** START **

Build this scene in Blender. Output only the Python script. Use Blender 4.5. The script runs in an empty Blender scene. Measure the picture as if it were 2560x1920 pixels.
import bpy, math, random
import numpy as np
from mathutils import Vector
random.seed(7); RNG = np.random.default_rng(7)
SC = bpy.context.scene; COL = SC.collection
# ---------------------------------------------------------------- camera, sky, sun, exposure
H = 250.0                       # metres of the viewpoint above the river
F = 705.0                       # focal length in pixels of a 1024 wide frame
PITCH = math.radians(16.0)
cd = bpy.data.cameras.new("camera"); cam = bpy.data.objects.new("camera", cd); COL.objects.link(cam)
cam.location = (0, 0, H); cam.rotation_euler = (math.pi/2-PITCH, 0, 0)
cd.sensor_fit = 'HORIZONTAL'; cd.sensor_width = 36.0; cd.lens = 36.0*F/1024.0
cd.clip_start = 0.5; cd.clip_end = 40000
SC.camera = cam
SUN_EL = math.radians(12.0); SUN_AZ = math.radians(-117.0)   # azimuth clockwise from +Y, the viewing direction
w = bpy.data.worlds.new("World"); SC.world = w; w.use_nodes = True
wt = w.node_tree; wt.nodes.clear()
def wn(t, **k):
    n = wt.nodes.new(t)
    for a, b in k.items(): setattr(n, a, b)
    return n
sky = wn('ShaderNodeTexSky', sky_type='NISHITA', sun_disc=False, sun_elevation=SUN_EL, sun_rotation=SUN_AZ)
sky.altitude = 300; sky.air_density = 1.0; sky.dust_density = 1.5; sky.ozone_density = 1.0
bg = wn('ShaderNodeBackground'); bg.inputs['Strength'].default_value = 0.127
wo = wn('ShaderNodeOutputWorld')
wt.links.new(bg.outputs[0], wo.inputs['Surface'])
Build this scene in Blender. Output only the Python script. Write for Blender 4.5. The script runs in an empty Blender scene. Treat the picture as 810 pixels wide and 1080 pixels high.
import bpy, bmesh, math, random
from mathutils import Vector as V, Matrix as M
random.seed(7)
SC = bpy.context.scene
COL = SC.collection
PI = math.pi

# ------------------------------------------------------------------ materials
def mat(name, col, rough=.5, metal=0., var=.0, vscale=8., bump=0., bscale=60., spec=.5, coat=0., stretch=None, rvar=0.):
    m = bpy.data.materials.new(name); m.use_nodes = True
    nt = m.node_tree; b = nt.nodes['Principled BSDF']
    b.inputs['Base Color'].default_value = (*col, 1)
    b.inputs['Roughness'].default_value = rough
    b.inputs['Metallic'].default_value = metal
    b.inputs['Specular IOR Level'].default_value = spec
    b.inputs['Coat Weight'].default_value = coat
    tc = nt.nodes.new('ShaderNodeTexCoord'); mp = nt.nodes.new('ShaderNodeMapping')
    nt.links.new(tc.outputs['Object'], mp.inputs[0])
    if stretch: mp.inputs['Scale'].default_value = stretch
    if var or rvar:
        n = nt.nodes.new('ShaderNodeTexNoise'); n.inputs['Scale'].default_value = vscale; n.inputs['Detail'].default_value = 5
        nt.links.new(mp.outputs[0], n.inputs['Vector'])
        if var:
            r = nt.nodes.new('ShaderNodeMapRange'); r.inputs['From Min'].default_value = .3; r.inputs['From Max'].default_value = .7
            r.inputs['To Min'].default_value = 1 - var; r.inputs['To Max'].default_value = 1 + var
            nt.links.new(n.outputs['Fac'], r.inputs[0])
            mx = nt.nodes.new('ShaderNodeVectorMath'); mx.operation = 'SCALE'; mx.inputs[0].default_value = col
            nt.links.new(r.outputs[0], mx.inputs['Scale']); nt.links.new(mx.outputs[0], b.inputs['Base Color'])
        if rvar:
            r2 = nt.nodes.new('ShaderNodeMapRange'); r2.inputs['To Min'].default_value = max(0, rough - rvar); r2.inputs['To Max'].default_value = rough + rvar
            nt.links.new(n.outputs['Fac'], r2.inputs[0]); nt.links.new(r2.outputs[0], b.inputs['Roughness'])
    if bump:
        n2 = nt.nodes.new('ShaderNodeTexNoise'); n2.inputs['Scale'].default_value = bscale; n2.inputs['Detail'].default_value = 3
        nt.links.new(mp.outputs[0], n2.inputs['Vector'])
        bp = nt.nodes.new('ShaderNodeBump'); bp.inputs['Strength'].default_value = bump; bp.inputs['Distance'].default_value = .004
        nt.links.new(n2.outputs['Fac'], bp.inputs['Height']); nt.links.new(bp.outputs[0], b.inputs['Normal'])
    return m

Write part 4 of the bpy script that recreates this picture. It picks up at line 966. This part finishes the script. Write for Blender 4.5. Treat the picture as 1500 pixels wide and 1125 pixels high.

** END **

OBJECTIVE.
Reproduce each entry from the records above, character for character.

TASK RESULT.
Build this scene in Blender. Output only the Python script. Use Blender 4.5. The script runs in an empty Blender scene. Measure the picture as if it were 2560x1920 pixels.
import bpy, math, random
import numpy as np
from mathutils import Vector
random.seed(7); RNG = np.random.default_rng(7)
SC = bpy.context.scene; COL = SC.collection
# ---------------------------------------------------------------- camera, sky, sun, exposure
H = 250.0                       # metres of the viewpoint above the river
F = 705.0                       # focal length in pixels of a 1024 wide frame
PITCH = math.radians(16.0)
cd = bpy.data.cameras.new("camera"); cam = bpy.data.objects.new("camera", cd); COL.objects.link(cam)
cam.location = (0, 0, H); cam.rotation_euler = (math.pi/2-PITCH, 0, 0)
cd.sensor_fit = 'HORIZONTAL'; cd.sensor_width = 36.0; cd.lens = 36.0*F/1024.0
cd.clip_start = 0.5; cd.clip_end = 40000
SC.camera = cam
SUN_EL = math.radians(12.0); SUN_AZ = math.radians(-117.0)   # azimuth clockwise from +Y, the viewing direction
w = bpy.data.worlds.new("World"); SC.world = w; w.use_nodes = True
wt = w.node_tree; wt.nodes.clear()
def wn(t, **k):
    n = wt.nodes.new(t)
    for a, b in k.items(): setattr(n, a, b)
    return n
sky = wn('ShaderNodeTexSky', sky_type='NISHITA', sun_disc=False, sun_elevation=SUN_EL, sun_rotation=SUN_AZ)
sky.altitude = 300; sky.air_density = 1.0; sky.dust_density = 1.5; sky.ozone_density = 1.0
bg = wn('ShaderNodeBackground'); bg.inputs['Strength'].default_value = 0.127
wo = wn('ShaderNodeOutputWorld')
wt.links.new(bg.outputs[0], wo.inputs['Surface'])
Build this scene in Blender. Output only the Python script. Write for Blender 4.5. The script runs in an empty Blender scene. Treat the picture as 810 pixels wide and 1080 pixels high.
import bpy, bmesh, math, random
from mathutils import Vector as V, Matrix as M
random.seed(7)
SC = bpy.context.scene
COL = SC.collection
PI = math.pi

# ------------------------------------------------------------------ materials
def mat(name, col, rough=.5, metal=0., var=.0, vscale=8., bump=0., bscale=60., spec=.5, coat=0., stretch=None, rvar=0.):
    m = bpy.data.materials.new(name); m.use_nodes = True
    nt = m.node_tree; b = nt.nodes['Principled BSDF']
    b.inputs['Base Color'].default_value = (*col, 1)
    b.inputs['Roughness'].default_value = rough
    b.inputs['Metallic'].default_value = metal
    b.inputs['Specular IOR Level'].default_value = spec
    b.inputs['Coat Weight'].default_value = coat
    tc = nt.nodes.new('ShaderNodeTexCoord'); mp = nt.nodes.new('ShaderNodeMapping')
    nt.links.new(tc.outputs['Object'], mp.inputs[0])
    if stretch: mp.inputs['Scale'].default_value = stretch
    if var or rvar:
        n = nt.nodes.new('ShaderNodeTexNoise'); n.inputs['Scale'].default_value = vscale; n.inputs['Detail'].default_value = 5
        nt.links.new(mp.outputs[0], n.inputs['Vector'])
        if var:
            r = nt.nodes.new('ShaderNodeMapRange'); r.inputs['From Min'].default_value = .3; r.inputs['From Max'].default_value = .7
            r.inputs['To Min'].default_value = 1 - var; r.inputs['To Max'].default_value = 1 + var
            nt.links.new(n.outputs['Fac'], r.inputs[0])
            mx = nt.nodes.new('ShaderNodeVectorMath'); mx.operation = 'SCALE'; mx.inputs[0].default_value = col
            nt.links.new(r.outputs[0], mx.inputs['Scale']); nt.links.new(mx.outputs[0], b.inputs['Base Color'])
        if rvar:
            r2 = nt.nodes.new('ShaderNodeMapRange'); r2.inputs['To Min'].default_value = max(0, rough - rvar); r2.inputs['To Max'].default_value = rough + rvar
            nt.links.new(n.outputs['Fac'], r2.inputs[0]); nt.links.new(r2.outputs[0], b.inputs['Roughness'])
    if bump:
        n2 = nt.nodes.new('ShaderNodeTexNoise'); n2.inputs['Scale'].default_value = bscale; n2.inputs['Detail'].default_value = 3
        nt.links.new(mp.outputs[0], n2.inputs['Vector'])
        bp = nt.nodes.new('ShaderNodeBump'); bp.inputs['Strength'].default_value = bump; bp.inputs['Distance'].default_value = .004
        nt.links.new(n2.outputs['Fac'], bp.inputs['Height']); nt.links.new(bp.outputs[0], b.inputs['Normal'])
    return m

Write part 4 of the bpy script that recreates this picture. It picks up at line 966. This part finishes the script. Write for Blender 4.5. Treat the picture as 1500 pixels wide and 1125 pixels high.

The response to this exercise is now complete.